Search the listing below for the string "part" and show each line that contains it.

════════════════════

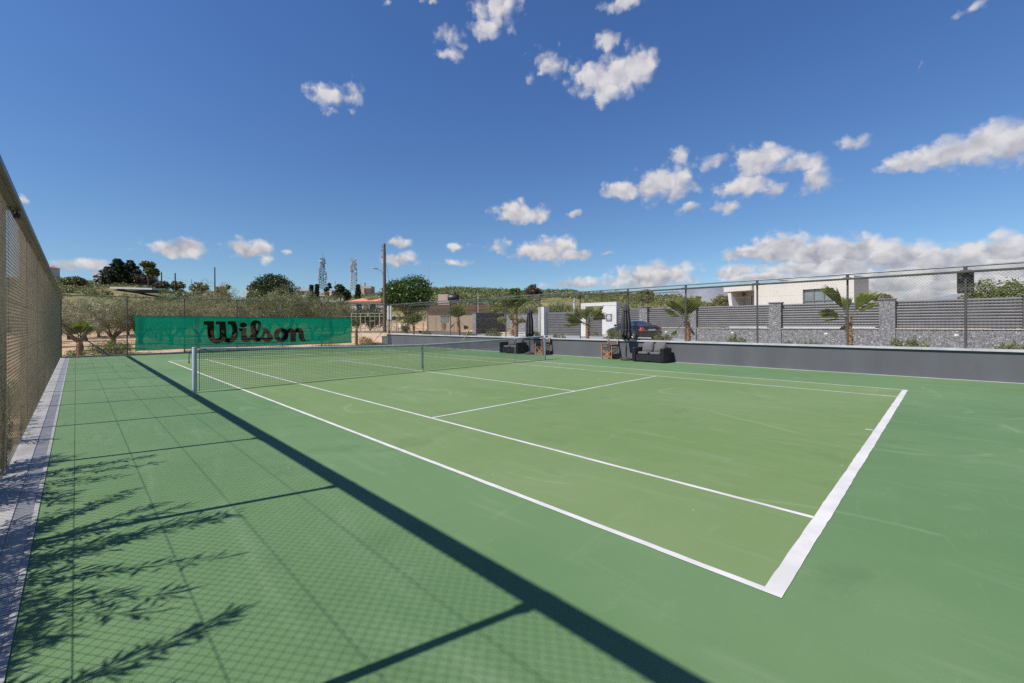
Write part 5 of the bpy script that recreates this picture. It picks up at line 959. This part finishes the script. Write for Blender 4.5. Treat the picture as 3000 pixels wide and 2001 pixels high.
def mast(label, px, D, ytop, ybase, wb, wt, m, seed):
    x, y = at(px, D); z0 = zat(px, ybase, D); H = zat(px, ytop, D)-z0; t = thing('telecom_mast', label, 'telecom mast', (x, y, z0-1), -YAW+.4, 'telecom masts'); k = D/1280; wb *= k/2; wt *= k/2; b = MB(); r = random.Random(seed); n = 12; H += 1
    w_ = lambda z: wb+(wt-wb)*z/H
    for sx in (-1, 1):
        for sy in (-1, 1): b.tube([(sx*wb, sy*wb, 0), (sx*wt, sy*wt, H*.94)], .09, 5)
    for i in range(n):
        z0_, z1_ = H*.94*i/n, H*.94*(i+1)/n; a, c = w_(z0_), w_(z1_)
        for q in ((1, 0), (0, 1), (-1, 0), (0, -1)):
            p = lambda s, ww, z: V3(q[0]*ww+s*abs(q[1])*ww, q[1]*ww+s*abs(q[0])*ww, z)
            b.tube([p(-1, a, z0_), p(1, c, z1_)], .05, 4, False); b.tube([p(1, a, z0_), p(-1, c, z1_)], .05, 4, False); b.tube([p(-1, c, z1_), p(1, c, z1_)], .05, 4, False)
    b.tube([(0, 0, H*.9), (0, 0, H+1.5)], .05, 5); b.build('lattice', M[m], t)
    for i in range(26):
        z = H*(.30+.66*r.random()); a = r.uniform(0, 2*PI); ww = w_(z)*1.25+.15; b = MB()
        if i % 6 == 0: mx = Matrix.Translation((ww*math.cos(a), ww*math.sin(a)-.3, z)) @ Matrix.Rotation(PI/2, 4, 'X'); b.lathe([(0, .2), (.28, .16), (.38, 0)], 14); b.v = [tuple(mx @ Vector(v)) for v in b.v]; b.build('dish', M['white'], t)
        else: b.box(ww*math.cos(a)-.14, ww*math.cos(a)+.14, ww*math.sin(a)-.1, ww*math.sin(a)+.1, z-.7, z+.7); b.build('antenna', M['tower_white'] if i % 3 else M['tower_dark'], t)
mast('dark lattice telecom mast, the left of the two on the skyline', 946, 185, 752, 842, 22, 7, 'tower_dark', 1)
mast('pale lattice telecom mast, the right of the two on the skyline', 1036, 190, 753, 846, 17, 10, 'tower_white', 2)
pole('very thin red and white aerial mast on the ridge right of the big green tree', 1256, 200, 781, 832, .12, 'tower_white', 0, False, 'aerial_mast')

# ------------------------------------------------------------------ roadside things near the far right corner
pg = thing('pipe_gate', 'cream painted pipe gate and railing across the road beyond the far fence', 'gate', (*at(1060, 49), .75), -YAW); k = 49/1280; zt = zat(1060, 918, 49)-.75
b = MB()
for px in (985, 1030, 1056, 1112, 1135): b.box((px-1060)*k-.045, (px-1060)*k+.045, -.045, .045, -.2, zt+(.05 if px > 1020 else -.35))
for z, a, c in ((zt, 1030, 1135), (zt-.34, 985, 1135), (.42, 985, 1135), (.06, 1030, 1135)): b.box((a-1060)*k, (c-1060)*k, -.03, .03, z-.03, z+.03)
b.build('frame', M['creampaint'], pg); b = MB()
for px in (998, 1012, 1043, 1070, 1084, 1098, 1124): b.box((px-1060)*k-.02, (px-1060)*k+.02, -.02, .02, .06, zt-(.34 if px < 1030 else .0))
b.box((1084-1060)*k, (1098-1060)*k, -.02, .02, 1.2, 1.26); b.box((1078-1060)*k-.1, (1078-1060)*k+.1, -.05, -.025, zt-.3, zt-.08); b.build('bars', M['creampaint'], pg)
for i, (px, D, yt, w_, lab) in enumerate(((1010, 53, 905, 150, 'green hedge seen through the cream pipe gate'), (1085, 55, 900, 120, 'leafy bushes behind the right part of the cream gate'))):
    crown_tree('hedge', lab, px, D, yt, w_, M['maquis2'] if i == 0 else M['carob'], 6500, .18, 60+i, .03, lobes=12)
sg = thing('sign_board', 'pale blue and white roadside board on cream posts seen edge-on at the far right corner', 'sign', (*at(1141, 44.5), .75), -YAW-R(40)); b = MB(); zb = zat(1141, 936, 44.5)-.75; zt2 = zat(1141, 896, 44.5)-.75
b.box(-.28, .28, -.02, .02, zb, zt2); b.build('panel', M['signblue'], sg); b = MB()
for x in (-.31, .31): b.box(x-.03, x+.03, -.03, .03, -.2, zt2+.02)
b.build('posts', M['creampaint'], sg)
wf = thing('wire_fence', 'wire fence on pale timber posts along the road beyond the right fence', 'fence', (*at(1240, 46), .6), -YAW); k = 46/1280; b = MB()
for i, (px, h_) in enumerate(((1162, 1.1), (1180, 1.0), (1199, 1.3), (1240, 1.0), (1277, 1.6), (1298, 1.3), (1330, 1.0))): b = MB(); b.box((px-1240)*k-.05, (px-1240)*k+.05, -.05, .05, -.2, h_+.15); b.build('post', M['fresh_wood'], wf)
for z in (.25, .5, .75, 1.0, 1.2): b = MB(); b.tube([((1150-1240)*k, -.055, z), ((1340-1240)*k, -.055, z)], .009, 4); b.build('wire', M['galv'], wf)
st_ = thing('leaning_stake', 'leaning pale timber stake beside the young palm in front of the beige house', 'stake', (*at(1352, 24), .55)); b = MB(); b.tube([(0, 0, 0), (.55*RGT[0], .55*RGT[1], .95)], .022, 6); b.build('stick', M['fresh_wood'], st_)
for px, lab, sc in ((1168, 'stack of pale garden chairs beyond the far right corner', 1), (1195, 'white plastic chair standing right of the stacked ones', .9)):
    t = thing('plastic_chair', lab, 'chair', (*at(px, 48), .72), -YAW+px); t.scale = (sc,)*3; b = MB()
    for x in (-.22, .22):
        for y in (-.22, .22): b.bar((x*1.1, y*1.1, 0), (x, y, .42), .05, .05)
    b.box(-.26, .26, -.26, .26, .42, .47, bev=.015); b.build('seat', M['white'], t); b = MB(); b.box(-.26, .26, .22, .27, .475, .92, bev=.02); b.build('backrest', M['white'], t)
t = thing('concrete_monument', 'small pale stone pillar with a pointed top among bushes above the gate', 'pillar', (*at(1683, 56), zat(1683, 903, 56)), -YAW); b = MB(); k = 56/1280; b.tube([(0, 0, -2), (0, 0, .75)], .14, 10); b.build('shaft', M['signblue'], t); b = MB(); b.tube([(0, 0, .75), (0, 0, 1.4)], [.20, .03], 10); b.build('top', M['conc'], t)
for px, D, yt, w_, m, lab in ((1560, 52, 905, 90, 'maquis2', 'bright bush behind the white gate pillar'), (1640, 54, 893, 110, 'maquis2', 'large green bush behind the slatted gate'), (1715, 58, 895, 70, 'maquis2', 'green bush seen through the white portal'), (1460, 56, 893, 90, 'maquis', 'bush behind the clipped olive and stone wall'), (1400, 70, 880, 70, 'maquis2', 'light green bush behind the dark block wall')):
    crown_tree('garden_bush', lab, px, D, yt, w_, M[m], 5200, .18, px, .03, lobes=12)
# distant mountains
def mountain():
    b = MB(); pts = [(1750, 890), (1950, 862), (2010, 848), (2060, 838), (2110, 841), (2160, 850), (2230, 862), (2320, 880), (2450, 895), (2600, 890), (2720, 878), (2790, 860), (2830, 852), (2880, 858), (2960, 872), (3100, 885), (3400, 905)]; vs = []; xs = np.linspace(1750, 3400, 120); D = 5200
    for i, px in enumerate(xs):
        y = np.interp(px, [p[0] for p in pts], [p[1] for p in pts])+2.0*math.sin(px*.05)+1.2*math.sin(px*.13); 
        for f, h in ((0, 1.0), (-.12, .62+.1*math.sin(px*.07)), (-.25, .3), (-.4, -.02), (.3, .0)): q = at(px, D*(1+f)); vs.append((q[0], q[1], zat(px, y, D)*h-5))
    b.add(vs, [(i*5+k, (i+1)*5+k, (i+1)*5+k+1, i*5+k+1) for i in range(len(xs)-1) for k in range(3)]+[(i*5, i*5+4, (i+1)*5+4, (i+1)*5) for i in range(len(xs)-1)], True)
    tag(b.build('distant_mountain', pm('hazy far mountain', (.24, .25, .29), (.30, .30, .33), .004, .95, space='pos')), kind='structure')  # blue-grey of distant haze and cloud shade is put into the base colour
mountain()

════════════════════

§ Right answer:
Write part 5 of the bpy script that recreates this picture. It picks up at line 959. This part finishes the script. Write for Blender 4.5. Treat the picture as 3000 pixels wide and 2001 pixels high.
for i, (px, D, yt, w_, lab) in enumerate(((1010, 53, 905, 150, 'green hedge seen through the cream pipe gate'), (1085, 55, 900, 120, 'leafy bushes behind the right part of the cream gate'))):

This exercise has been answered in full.